ATHENS, Nov. 15 (Xinhua) — Fitch Ratings upgraded Greece’s long-term credit rating to BBB from BBB-, citing accelerated debt reduction, strong fiscal performance, and resilient economic growth, the Greek official news agency AMNA reported Saturday.
In an announcement released late Friday, Fitch said Greece is on track to reduce its debt ratio by nearly 20 percentage points over 2024-2025, with the level expected to approach 120 percent of gross domestic product by 2030.
The agency highlighted steady nominal growth of about 4 percent, primary surpluses, and cash reserves sufficient to cover several years of financing needs. Improved tax collection, tight expenditure control, and consistent budget surpluses were also noted as outperforming the BBB-category median.
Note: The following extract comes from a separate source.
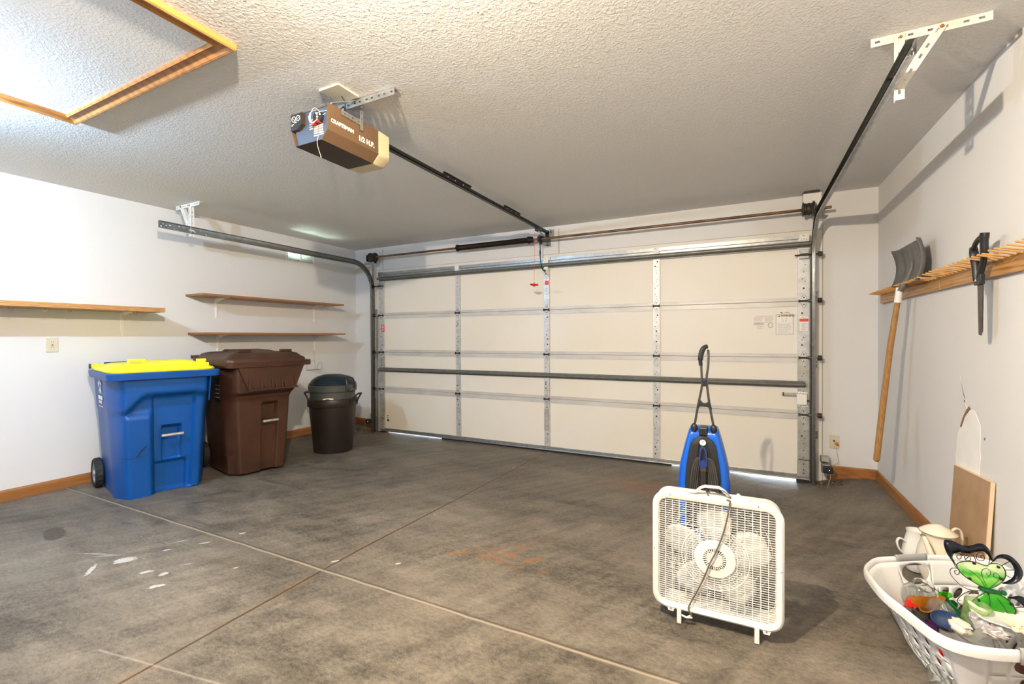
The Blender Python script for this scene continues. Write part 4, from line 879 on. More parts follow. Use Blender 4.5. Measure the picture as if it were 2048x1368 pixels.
# ---- round can with nested grey can
cz = ground(-4.02, 3.60); t = thing('trash_can', 'dark brown round can with a grey can and navy dome lid nested in it', 'trash can', (-4.05, 3.60, cz), radians(-35))
b = mb(m_canb); HC = .585
prof = [(.005, 0), (.195, 0), (.203, .012), (.245, HC-.085), (.258, HC-.083), (.262, HC-.075), (.262, HC-.012), (.256, HC), (.238, HC), (.234, HC-.02), (.195, .03), (.005, .025)]
b.lathe(prof, n=48, mod=lambda a, z: 1-(.022 if (.03 < z < HC-.1 and abs(((a+.45) % (pi/2))-.45) < .36) else 0)); b.obj('can_body', t, smooth=True, angle=32)
for a in (60, 240):
    a_ = radians(a-10); d = Vector((cos(a_), sin(a_), 0)); s_ = Vector((-sin(a_), cos(a_), 0)); b = mb(m_canb)
    P = [d*.258-s_*.055+Vector((0, 0, HC-.05)), d*.290-s_*.055+Vector((0, 0, HC+.010)), d*.318-s_*.045+Vector((0, 0, HC+.045)), d*.325+Vector((0, 0, HC+.052)), d*.318+s_*.045+Vector((0, 0, HC+.045)), d*.290+s_*.055+Vector((0, 0, HC+.010)), d*.258+s_*.055+Vector((0, 0, HC-.05))]
    b.tube(catmull(P, 4), .010, 8, flat=(1.3, .8)); b.box((0, 0, 0), (.001, .001, .001)) if False else None
    b.obj('can_handle', t, smooth=True)
b = mb(m_cang); prof = [(.005, HC-.10), (.228, HC-.10), (.232, HC-.02), (.236, HC+.075), (.247, HC+.078), (.252, HC+.082), (.254, HC+.140), (.246, HC+.150), (.005, HC+.150)]
b.lathe(prof, n=48); ic = b.obj('inner_can', t, smooth=True, angle=32)
b = mb(m_navy); prof = [(.240, HC+.146), (.246, HC+.150), (.247, HC+.162), (.236, HC+.168), (.232, HC+.178), (.212, HC+.205), (.165, HC+.236), (.09, HC+.256), (.005, HC+.262)]
b.lathe(prof, n=40); dl = b.obj('dome_lid', t, smooth=True, angle=50)
a_ = radians(40); d = Vector((cos(a_), sin(a_), 0)); s_ = Vector((-sin(a_), cos(a_), 0)); b = mb(m_canb)
P = [d*.250-s_*.06+Vector((0, 0, HC+.085)), d*.252-s_*.058+Vector((0, 0, HC+.15)), d*.235-s_*.05+Vector((0, 0, HC+.215)), d*.225+Vector((0, 0, HC+.232)), d*.235+s_*.05+Vector((0, 0, HC+.215)), d*.252+s_*.058+Vector((0, 0, HC+.15)), d*.250+s_*.06+Vector((0, 0, HC+.085))]
b.tube(catmull(P, 4), .0085, 8, flat=(1.5, .8)); b.obj('lid_clamp_handle', t, smooth=True)
b = mb(m_cang); p = d*.262; 
b.bar(p-s_*.045+Vector((0, 0, HC+.100)), p+s_*.045+Vector((0, 0, HC+.100)), .045, .022, (0, 0, 1)); b.obj('clamp_catch', t, bevel=.004)
b = mb(m_lab); d2 = Vector((cos(radians(-18)), sin(radians(-18)), 0)); s2 = Vector((-d2.y, d2.x, 0)); b.tube(catmull([d2*.245-s2*.05+Vector((0, 0, HC+.008)), d2*.248+Vector((0, 0, HC+.016)), d2*.246+s2*.04+Vector((0, 0, HC+.010)), d2*.25+s2*.06+Vector((0, 0, HC+.014))], 4), [.006]*5+[.009]*5+[.005]*3, 6); tag(b.obj('liner_scrap', t), 'scrap of white liner caught at the rim')
#==FAN==
FX, FY = -.098, 2.02
tf = thing('box_fan', 'white box fan standing in front of the upright vacuum', 'fan', (FX, FY, 0), 0)
hw, z0, z1, fr, bk = .243, .050, .540, -.022, .082
def rr3(w, z0, z1, r, y, n=6): return [(x, y, (z0+z1)/2+z) for x, z in rrect(w, z1-z0, r, n)]
b = mb(m_fan)   # outer shell: a band around the fan with rounded front lips
rings = [rr3(2*hw-.052, z0+.026, z1-.026, .040, fr+.006), rr3(2*hw-.048, z0+.024, z1-.024, .042, fr-.004), rr3(2*hw-.02, z0+.010, z1-.010, .052, fr-.008), rr3(2*hw-.004, z0+.002, z1-.002, .058, fr-.002), rr3(2*hw, z0, z1, .060, fr+.010), rr3(2*hw, z0, z1, .060, fr+.012),
         rr3(2*hw-.012, z0+.006, z1-.006, .055, fr+.018), rr3(2*hw-.012, z0+.006, z1-.006, .055, bk-.01), rr3(2*hw-.018, z0+.009, z1-.009, .052, bk), rr3(2*hw-.05, z0+.025, z1-.025, .040, bk), rr3(2*hw-.05, z0+.025, z1-.025, .040, bk-.008)]
b.grid(rings, True); sh = b.obj('housing', tf, smooth=True, angle=45, solid=.0015)
zc = (z0+z1)/2; gw = hw-.026; gz = (z1-z0)/2-.026
def grille(y, front, name):
    b = mb(m_fan)
    def bulge(x, z): return (-.010 if front else .008)*max(0, 1-(x*x+z*z)/(gw*gw*1.3))
    nh = 48 if front else 22
    for i in range(1, nh):
        z = -gz+2*gz*i/nh; lim = gw-(.04-sqrt(max(0, .0016-max(0, abs(z)-(gz-.04))**2)) if abs(z) > gz-.04 else 0)
        xs = [-lim+2*lim*k/10 for k in range(11)]
        sag = 0 if front else -.05
        b.tube([(x, y+bulge(x, z), zc+z) for x in xs], .0012, 4)
    nv = 16 if front else 9
    for i in range(1, nv):
        x = -gw+2*gw*i/nv; lim = gz-(.04-sqrt(max(0, .0016-max(0, abs(x)-(gw-.04))**2)) if abs(x) > gw-.04 else 0)
        zs = [-lim+2*lim*k/10 for k in range(11)]; b.tube([(x, y+bulge(x, z)-.0008, zc+z) for z in zs], .0015, 4)
    for r in ((.125,) if front else (.06, .10, .14, .18, .21)): b.tube([(r*cos(a), y+bulge(r, 0), zc+r*sin(a)) for a in [2*pi*i/40 for i in range(40)]], .0018, 4, True)
    if front:
        for r in (.085, .095, .105, .115): b.tube([(r*cos(a), y+bulge(r, 0)+.001, zc+r*sin(a)) for a in [2*pi*i/40 for i in range(40)]], .0008, 4, True)
        b.tube(rr3(2*gw, zc-gz, zc+gz, .035, y), .0025, 4, True)
    return b.obj(name, tf)
grille(fr+.004, True, 'front_grille'); grille(bk-.004, False, 'rear_grille')
b = mb(m_fan); yb = fr-.0085; n = 48
b.grid([[(r*cos(2*pi*i/n), yb+dy, zc+r*sin(2*pi*i/n)) for i in range(n)] for r, dy in ((.077, .003), (.074, 0), (.043, -.002))], True)
for k in range(30):     # fins of the ventilated ring
    a = 2*pi*k/30; b.bar((.027*cos(a), yb-.002, zc+.027*sin(a)), (.044*cos(a), yb-.002, zc+.044*sin(a)), .0024, .003, (0, 1, 0))
b.grid([[(r*cos(2*pi*i/n), yb-.002, zc+r*sin(2*pi*i/n)) for i in range(n)] for r in (.029, .001)], True); b.m(m_motor); b.grid([[(r*cos(2*pi*i/n), yb+.004, zc+r*sin(2*pi*i/n)) for i in range(n)] for r in (.045, .001)], True)
for k in range(3):
    for j in range(16+k*0):
        a = 2*pi*j/16; r = .025-k*.005; b.cyl((r*cos(a), yb-.0030, zc+r*sin(a)), (r*cos(a), yb-.0018, zc+r*sin(a)), .0008, n=5)
b.obj('centre_cap', tf, smooth=True, angle=30)
b = mb(m_motor); b.cyl((0, .035, zc), (0, bk-.006, zc), .055, n=24); b.obj('motor', tf, bevel=.006)

b = mb(m_fanb); b.cyl((0, fr+.020, zc), (0, .035, zc), .040, n=24); hub = b.obj('blade_hub', tf, bevel=.006, smooth=True)
for k in range(5):
    a0 = radians(95+72*k); b = mb(m_fanb); rows = []
    for i in range(9):
        q = i/8; r = .036+.165*q; wd = (.26+.62*sin(min(1, q*1.25+.12)*pi*.62))*(1 if q < .8 else (1-(q-.8)*2.4)); hwid = wd*.062/ .5*.62
        row = []
        for j in range(7):
            u = j/6-.5; tx_, nz_ = u*2*hwid, 0
            px_ = r; pt = tx_-.012*q; yy = .010+u*.040*(1-.4*q)+.004*(4*u*u)
            row.append((px_*cos(a0)-pt*sin(a0), yy, zc+px_*sin(a0)+pt*cos(a0)))
        rows.append(row)
    b.grid(rows); b.obj('fan_blade', hub, smooth=True, solid=.0022)
# feet
for x in (-.135, .150):
    b = mb(m_fan); b.box((x-.0085, -.034, 0), (x+.0085, -.026, .062)); b.box((x-.0085, -.030, .045), (x+.0085, .10, .055)); b.box((x-.0085, .095, 0), (x+.0085, .103, .062)); b.obj('foot', tf, bevel=.002)
    xs_ = x-.033 if x < 0 else x+.033
    b = mb(m_fan); b.prism([(-.016, .014), (.016, .014), (.010, -.004), (-.010, -.004)], (xs_, fr-.006, z0-.004), (1, 0, 0), (0, 0, 1), (0, .02, 0)); b.m(m_gwire); b.cyl((xs_, fr-.0075, z0+.003), (xs_, fr-.005, z0+.003), .0035, n=8); b.obj('screw_tab', tf)
for x, z in ((-.17, z1-.008), (.155, z1-.008), (-hw+.010, zc), (hw-.010, zc)):
    b = mb(m_gwire); b.cyl((x, fr-.0095, z), (x, fr-.005, z), .0028, n=8); b.obj('screw', tf)
b = mb(m_fan); P = [(-.105, .012, z1+.002), (-.075, .012, z1+.004), (-.055, .012, z1+.024), (-.040, .012, z1+.032), (.015, .012, z1+.034), (.035, .012, z1+.022), (.050, .012, z1+.006)]
b.tube(P, .0085, 8, flat=(1.3, .7)); b.obj('carry_handle', tf, smooth=True)
b = mb(m_fan); b.box((.060, -.004, z1-.002), (.125, .030, z1+.008)); b.m(m_fan); b.cyl((.085, .012, z1+.006), (.085, .012, z1+.014), .010, n=12); b.box((.080, .010, z1+.012), (.090, .014, z1+.020)); b.obj('speed_switch', tf, bevel=.002)
b = mb(m_cord)
P = [(-.02, .06, z1-.01), (-.035, .045, z1+.008), (-.02, -.002, z1-.004), (.03, -.010, z1-.010), (.052, fr-.014, z1+.004), (.055, fr-.015, z1-.015), (.035, fr-.016, .42), (.005, fr-.022, .33), (-.015, fr-.024, .285), (-.045, fr-.018, .20), (-.085, fr-.014, .11), (-.098, fr-.012, .072), (-.088, fr-.012, .050), (-.085, fr-.014, .040)]
b.tube(catmull(P, 8), .0032, 6); b.tube(catmull([(-.035, .03, z1+.003), (0, .01, z1+.030), (.04, .0, z1+.022), (.056, -.012, z1+.006), (.05, .03, z1-.0), (0, .05, z1+.002)], 8), .0028, 6); b.obj('power_cord', tf, smooth=True)
b = mb(m_fan); b.tube([(-.125, fr-.012, .038), (-.105, fr-.013, .034), (-.09, fr-.014, .046)], .004, 6); b.tube([(-.105, fr-.013, .034), (-.083, fr-.014, .040)], .004, 6); b.obj('plug', tf)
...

It added that Greece’s banking sector has returned to investment grade following a series of improvements.
In response, Greek government spokesperson Pavlos Marinakis welcomed the upgrade, saying it reflects growing international confidence in the economy. Meanwhile, he acknowledged that living-cost pressures, especially housing, remain a challenge.
In May, Moody’s upgraded the country’s rating to Baa3, the lowest tier of investment grade. Previously, S&P and Fitch had raised Greece’s sovereign credit ratings to BBB- in October and December 2023, respectively.